At its core, the film riffs on a universal theme: the search for identity. Despite their blossoming budgets and casts of Hollywood stars, Nichols' films haven’t lost their hand-made intimacy. The director chalks that up to working with a familiar crew.

“You look around and the key people standing around are the people you know and love and have been with for a long time,” he says.

The Bikeriders adds to Nichols’ gallery of characters—wayward, desperate, often confused but fighting for a place to call home in a hostile world. Well-reviewed during its theatrical release for gritty realism and lead performances, the movie started streaming on Peacock and other services over the summer. Up next for the director: two new projects, one a big-budget sci-fi, long in the making, with a reported $100-million budget and IMAX-sized ambition. The other: an adaptation of hard-bitten writer Cormac McCarthy’s final novels, a pair of linked stories that delve into quantum physics. (Nichols calls that one “more difficult than anything I’ve ever done.”)

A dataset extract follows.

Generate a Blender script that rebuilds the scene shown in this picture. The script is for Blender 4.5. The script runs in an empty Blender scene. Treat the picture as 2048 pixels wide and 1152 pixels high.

“I’m six films in, and my toolbox is filled,” Nichols says of his next adventures. “I’ve gotten good at this. If anything breaks, I have something that can fix it.”

As for the road, Nichols followed in his parent’s SUV footsteps and made the family car a Toyota Sequoia, a bruiser made for leaning back and letting rip. It’s a move that shows wherever he’s going and whatever he makes next is somehow still rooted in those early days driving toward the Delta, listening to voices and soaking up stories.